Ce vaudeville policier de François Ozon sur le mythe du faux coupable assume, dans un esprit théâtral fantaisiste, son ancrage dans les années trente pour mieux se connecter aux réalités contemporaines et aux rapports de pouvoirs entre les hommes et les femmes
Dans les années trente à Paris, Madeleine Verdier, jeune et jolie actrice sans le sou et sans talent, est accusée du meurtre d’un célèbre producteur. Aidée de sa meilleure amie Pauline, jeune avocate au chômage, elle est acquittée pour légitime défense. Commence alors une nouvelle vie, faite de gloire et de succès, jusqu’à ce que la vérité éclate au grand jour…

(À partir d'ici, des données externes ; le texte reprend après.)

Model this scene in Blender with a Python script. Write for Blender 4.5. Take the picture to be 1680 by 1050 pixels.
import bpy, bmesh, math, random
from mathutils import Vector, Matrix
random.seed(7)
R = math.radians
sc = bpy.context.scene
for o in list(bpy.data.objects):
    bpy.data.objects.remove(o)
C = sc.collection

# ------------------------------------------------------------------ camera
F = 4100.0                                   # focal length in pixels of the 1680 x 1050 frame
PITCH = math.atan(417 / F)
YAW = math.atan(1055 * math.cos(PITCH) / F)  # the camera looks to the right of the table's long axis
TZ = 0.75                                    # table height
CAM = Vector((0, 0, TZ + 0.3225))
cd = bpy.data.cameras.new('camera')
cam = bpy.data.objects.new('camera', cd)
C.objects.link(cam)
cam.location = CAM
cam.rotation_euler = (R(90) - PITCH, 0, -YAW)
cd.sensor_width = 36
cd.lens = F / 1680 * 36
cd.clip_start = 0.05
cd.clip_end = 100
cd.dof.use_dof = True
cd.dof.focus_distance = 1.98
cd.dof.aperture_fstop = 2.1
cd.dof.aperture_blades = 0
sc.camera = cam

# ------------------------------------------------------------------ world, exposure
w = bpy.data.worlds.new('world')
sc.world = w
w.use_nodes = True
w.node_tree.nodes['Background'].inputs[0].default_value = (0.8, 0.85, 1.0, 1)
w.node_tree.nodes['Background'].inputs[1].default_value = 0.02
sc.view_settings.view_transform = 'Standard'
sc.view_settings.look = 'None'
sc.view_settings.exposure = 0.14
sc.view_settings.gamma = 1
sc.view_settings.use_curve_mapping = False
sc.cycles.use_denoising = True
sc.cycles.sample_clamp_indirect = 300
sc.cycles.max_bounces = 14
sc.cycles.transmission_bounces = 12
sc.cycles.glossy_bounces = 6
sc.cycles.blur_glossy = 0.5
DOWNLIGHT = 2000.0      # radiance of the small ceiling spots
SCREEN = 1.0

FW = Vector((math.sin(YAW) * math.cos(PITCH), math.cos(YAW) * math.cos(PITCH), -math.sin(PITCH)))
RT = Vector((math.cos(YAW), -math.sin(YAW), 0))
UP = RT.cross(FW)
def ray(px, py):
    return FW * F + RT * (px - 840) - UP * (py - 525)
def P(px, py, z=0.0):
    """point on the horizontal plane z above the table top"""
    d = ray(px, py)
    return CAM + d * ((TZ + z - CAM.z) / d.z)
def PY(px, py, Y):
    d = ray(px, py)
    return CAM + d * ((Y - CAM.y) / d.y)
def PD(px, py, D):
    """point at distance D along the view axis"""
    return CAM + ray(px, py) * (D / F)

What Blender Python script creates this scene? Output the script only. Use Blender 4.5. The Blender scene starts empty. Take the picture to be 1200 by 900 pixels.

Après l’intensité tragique et écorchée de Peter Von Kant, un film sombre tiré d’une pièce de Fassbinder et qui faisait écho aux affres de la création et au statut de la muse, François Ozon poursuit dans l’adaptation théâtrale. Au passage, il prouve à quel point chacun de ses films formule presque toujours une réponse au précédent. Avec Mon Crime, il fait encore référence au monde du cinéma, mais en adoptant cette fois une posture diamétralement opposée, légère et ludique, qui a tous les atouts pour séduire un large public. Le récit se déroule dans les années trente et son caractère vaudevillesque, tout comme les décors qui restituent la couleur de l’époque, pourraient l’y enfermer définitivement.
Derrière son allure de comédie policière de boulevard d’un autre temps, Mon Crime se révèle bien plus contemporain et somme toute politique qu’il en a l’air de prime abord. Ozon s’amuse à déjouer la tentation du simple registre nostalgique pour donner une vraie tonalité moderne post-#MeToo à son film, sur la question du statut de la femme, en particulier des actrices dans le monde du cinéma et du rapport de classes et de pouvoir qu’il installe entre les hommes et les femmes. Ce regard sur la société, Ozon le pose sans jamais paraître solennel et opportuniste, tout se glisse malicieusement au cœur du divertissement global. Concentré dans des espaces intérieurs restreints qui assument leur théâtralité par goût de la fantaisie, le film accumule les séquences à un rythme très soutenu, sans monter à la tête.
Mon Crime a des allures de petite musique de chambre qui, sans faire mal aux oreilles, se laisserait aller par instant à une orchestration symphonique plus imposante, quand l’enquête rebondit et l’excitation est à son comble. Les dialogues sont déclamés avec cette rapidité et cet esprit qui rappellent la signature des comédies hollywoodiennes stylées des années trente-quarante, les screwball comedies. C’est un genre clé pour François Ozon dans lequel la mise en scène, discrète et efficace, est d’abord là pour mettre en avant les personnages et leurs échanges, l’intrigue demeurant un prétexte.
François Ozon a réussi le parfait mariage entre deux jeunes comédiennes débutantes confrontées à une galerie de célèbres comédiens qui assument des rôles secondaires particulièrement savoureux. On n’a pas le temps de s’ennuyer dans ce film plein d’esprit et de décontraction qui démontre, encore une fois, l’inspiration débordante d’un des cinéastes français les plus passionnants de sa génération, qui construit une filmographie cohérente, personnelle et inventive, pleine d’amour pour le cinéma, ses actrices et acteurs.